▸ **Collected data**
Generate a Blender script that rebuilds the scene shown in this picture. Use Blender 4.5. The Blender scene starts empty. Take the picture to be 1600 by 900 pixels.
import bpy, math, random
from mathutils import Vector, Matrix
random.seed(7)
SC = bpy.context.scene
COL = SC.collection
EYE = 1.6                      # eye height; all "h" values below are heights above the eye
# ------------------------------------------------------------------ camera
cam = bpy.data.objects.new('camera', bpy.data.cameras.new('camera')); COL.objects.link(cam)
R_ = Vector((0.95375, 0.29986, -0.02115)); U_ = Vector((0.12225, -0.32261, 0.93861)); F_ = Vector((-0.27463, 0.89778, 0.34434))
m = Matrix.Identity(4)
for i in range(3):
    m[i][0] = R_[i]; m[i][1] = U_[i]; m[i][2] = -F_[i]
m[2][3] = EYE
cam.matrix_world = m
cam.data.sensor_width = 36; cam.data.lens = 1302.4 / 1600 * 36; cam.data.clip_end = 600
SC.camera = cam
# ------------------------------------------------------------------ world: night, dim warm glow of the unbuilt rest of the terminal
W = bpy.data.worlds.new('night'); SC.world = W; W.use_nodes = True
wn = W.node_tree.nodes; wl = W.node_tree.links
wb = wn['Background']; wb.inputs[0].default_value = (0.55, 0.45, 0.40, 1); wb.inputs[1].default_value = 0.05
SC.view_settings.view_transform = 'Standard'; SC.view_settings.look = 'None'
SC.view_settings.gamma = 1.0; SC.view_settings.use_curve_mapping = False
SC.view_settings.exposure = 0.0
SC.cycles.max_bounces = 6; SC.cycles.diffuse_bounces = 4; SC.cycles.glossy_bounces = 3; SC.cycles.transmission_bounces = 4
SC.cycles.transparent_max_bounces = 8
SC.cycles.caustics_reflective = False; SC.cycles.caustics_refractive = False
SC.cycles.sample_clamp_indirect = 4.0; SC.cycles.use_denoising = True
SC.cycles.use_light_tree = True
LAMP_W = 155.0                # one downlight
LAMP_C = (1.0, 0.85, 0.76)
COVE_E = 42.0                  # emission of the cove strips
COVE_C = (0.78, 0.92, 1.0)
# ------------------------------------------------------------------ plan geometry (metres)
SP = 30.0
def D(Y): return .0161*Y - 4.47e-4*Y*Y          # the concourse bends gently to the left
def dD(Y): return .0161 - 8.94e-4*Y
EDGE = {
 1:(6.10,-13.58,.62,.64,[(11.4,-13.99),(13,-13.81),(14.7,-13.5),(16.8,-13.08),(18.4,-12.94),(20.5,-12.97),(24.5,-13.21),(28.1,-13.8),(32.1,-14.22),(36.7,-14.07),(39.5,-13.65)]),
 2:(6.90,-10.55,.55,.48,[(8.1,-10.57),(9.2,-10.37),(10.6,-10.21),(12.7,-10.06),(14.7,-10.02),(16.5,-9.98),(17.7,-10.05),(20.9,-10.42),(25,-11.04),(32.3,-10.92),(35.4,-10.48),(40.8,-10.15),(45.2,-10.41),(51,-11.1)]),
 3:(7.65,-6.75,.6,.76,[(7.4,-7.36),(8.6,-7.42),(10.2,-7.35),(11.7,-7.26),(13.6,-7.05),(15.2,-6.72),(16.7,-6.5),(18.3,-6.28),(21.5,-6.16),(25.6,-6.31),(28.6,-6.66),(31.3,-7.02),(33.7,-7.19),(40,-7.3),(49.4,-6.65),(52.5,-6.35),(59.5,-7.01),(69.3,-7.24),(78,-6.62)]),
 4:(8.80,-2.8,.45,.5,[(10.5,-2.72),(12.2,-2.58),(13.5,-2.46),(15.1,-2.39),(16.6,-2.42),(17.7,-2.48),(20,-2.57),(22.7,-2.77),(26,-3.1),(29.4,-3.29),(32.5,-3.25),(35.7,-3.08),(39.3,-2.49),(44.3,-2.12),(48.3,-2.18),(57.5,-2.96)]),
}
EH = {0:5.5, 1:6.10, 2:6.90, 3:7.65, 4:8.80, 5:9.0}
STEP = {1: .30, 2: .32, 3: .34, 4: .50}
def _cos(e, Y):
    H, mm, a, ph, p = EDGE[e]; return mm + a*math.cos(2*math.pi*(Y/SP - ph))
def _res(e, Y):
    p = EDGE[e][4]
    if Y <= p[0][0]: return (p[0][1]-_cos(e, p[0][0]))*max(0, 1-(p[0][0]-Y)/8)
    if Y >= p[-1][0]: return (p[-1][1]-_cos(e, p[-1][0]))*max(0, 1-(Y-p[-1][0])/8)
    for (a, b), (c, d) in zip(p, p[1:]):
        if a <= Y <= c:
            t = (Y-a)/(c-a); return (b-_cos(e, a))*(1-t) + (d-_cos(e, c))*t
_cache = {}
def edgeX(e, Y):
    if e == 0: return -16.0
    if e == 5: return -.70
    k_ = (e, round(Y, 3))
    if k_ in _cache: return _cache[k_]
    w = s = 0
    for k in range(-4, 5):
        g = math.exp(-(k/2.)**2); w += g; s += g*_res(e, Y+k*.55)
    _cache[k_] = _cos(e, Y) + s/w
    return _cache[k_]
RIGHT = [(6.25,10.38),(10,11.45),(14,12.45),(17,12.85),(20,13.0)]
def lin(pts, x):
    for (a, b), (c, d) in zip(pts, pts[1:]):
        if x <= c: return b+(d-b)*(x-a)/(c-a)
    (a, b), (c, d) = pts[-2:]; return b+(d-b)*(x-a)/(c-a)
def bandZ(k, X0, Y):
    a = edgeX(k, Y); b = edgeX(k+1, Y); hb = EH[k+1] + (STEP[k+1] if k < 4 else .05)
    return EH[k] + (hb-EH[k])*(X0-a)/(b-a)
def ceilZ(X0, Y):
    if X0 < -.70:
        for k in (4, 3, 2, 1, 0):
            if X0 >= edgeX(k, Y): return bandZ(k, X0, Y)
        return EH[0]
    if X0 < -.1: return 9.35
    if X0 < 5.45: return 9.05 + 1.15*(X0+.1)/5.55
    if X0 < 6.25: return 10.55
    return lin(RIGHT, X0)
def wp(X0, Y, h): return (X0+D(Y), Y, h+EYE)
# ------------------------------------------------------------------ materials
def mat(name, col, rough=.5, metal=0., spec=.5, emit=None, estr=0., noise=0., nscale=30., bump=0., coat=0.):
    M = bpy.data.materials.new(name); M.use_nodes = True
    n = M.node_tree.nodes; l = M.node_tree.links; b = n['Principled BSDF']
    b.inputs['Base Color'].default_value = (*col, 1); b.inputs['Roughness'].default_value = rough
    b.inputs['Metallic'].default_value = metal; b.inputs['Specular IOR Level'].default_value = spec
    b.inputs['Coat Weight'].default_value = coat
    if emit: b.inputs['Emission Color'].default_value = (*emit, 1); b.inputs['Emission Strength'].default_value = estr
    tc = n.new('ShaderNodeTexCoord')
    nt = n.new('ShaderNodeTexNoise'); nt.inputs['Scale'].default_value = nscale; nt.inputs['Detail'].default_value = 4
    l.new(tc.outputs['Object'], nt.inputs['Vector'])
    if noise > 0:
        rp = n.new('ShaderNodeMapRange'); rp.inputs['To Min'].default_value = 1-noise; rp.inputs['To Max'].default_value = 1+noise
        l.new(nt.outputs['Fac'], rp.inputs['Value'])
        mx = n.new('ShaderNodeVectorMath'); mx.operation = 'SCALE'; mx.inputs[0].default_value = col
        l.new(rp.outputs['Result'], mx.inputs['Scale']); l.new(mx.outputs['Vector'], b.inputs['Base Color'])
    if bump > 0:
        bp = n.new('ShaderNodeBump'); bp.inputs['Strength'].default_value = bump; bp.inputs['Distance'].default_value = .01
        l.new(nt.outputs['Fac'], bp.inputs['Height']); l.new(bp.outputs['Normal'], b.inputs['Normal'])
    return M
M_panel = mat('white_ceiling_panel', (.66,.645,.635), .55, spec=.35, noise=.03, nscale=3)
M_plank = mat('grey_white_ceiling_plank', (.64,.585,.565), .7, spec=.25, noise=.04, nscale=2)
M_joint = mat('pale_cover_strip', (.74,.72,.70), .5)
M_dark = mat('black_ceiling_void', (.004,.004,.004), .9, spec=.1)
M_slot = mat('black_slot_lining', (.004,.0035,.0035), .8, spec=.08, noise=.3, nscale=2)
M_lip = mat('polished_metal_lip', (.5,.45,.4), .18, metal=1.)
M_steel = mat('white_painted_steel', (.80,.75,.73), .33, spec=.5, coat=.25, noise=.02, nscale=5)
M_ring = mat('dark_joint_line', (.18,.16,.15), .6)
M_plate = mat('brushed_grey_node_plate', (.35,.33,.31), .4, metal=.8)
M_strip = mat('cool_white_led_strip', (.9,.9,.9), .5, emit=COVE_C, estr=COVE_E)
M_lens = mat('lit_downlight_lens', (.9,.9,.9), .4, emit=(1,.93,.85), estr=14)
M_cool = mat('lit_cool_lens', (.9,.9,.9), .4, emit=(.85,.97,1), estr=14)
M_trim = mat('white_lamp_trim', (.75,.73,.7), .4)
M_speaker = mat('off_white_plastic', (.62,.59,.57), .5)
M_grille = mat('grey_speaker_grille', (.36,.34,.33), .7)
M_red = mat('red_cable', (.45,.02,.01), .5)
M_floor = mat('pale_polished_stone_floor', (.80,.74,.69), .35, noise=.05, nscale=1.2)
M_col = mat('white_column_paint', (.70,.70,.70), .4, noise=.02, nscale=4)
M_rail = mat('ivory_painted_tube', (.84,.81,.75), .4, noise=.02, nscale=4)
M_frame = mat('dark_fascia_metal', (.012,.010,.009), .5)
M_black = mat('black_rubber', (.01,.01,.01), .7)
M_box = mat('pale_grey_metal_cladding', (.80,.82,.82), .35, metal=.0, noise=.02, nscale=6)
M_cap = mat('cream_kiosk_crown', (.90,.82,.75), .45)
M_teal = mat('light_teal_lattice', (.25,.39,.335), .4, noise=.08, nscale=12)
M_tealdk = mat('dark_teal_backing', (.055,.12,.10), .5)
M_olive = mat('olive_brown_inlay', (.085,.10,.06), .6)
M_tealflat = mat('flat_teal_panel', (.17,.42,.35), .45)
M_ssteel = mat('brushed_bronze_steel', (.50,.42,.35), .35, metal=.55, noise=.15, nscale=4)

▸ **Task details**
From the listing, copy each line containing the word "scene".

▸ **In response**
Generate a Blender script that rebuilds the scene shown in this picture. Use Blender 4.5. The Blender scene starts empty. Take the picture to be 1600 by 900 pixels.
SC = bpy.context.scene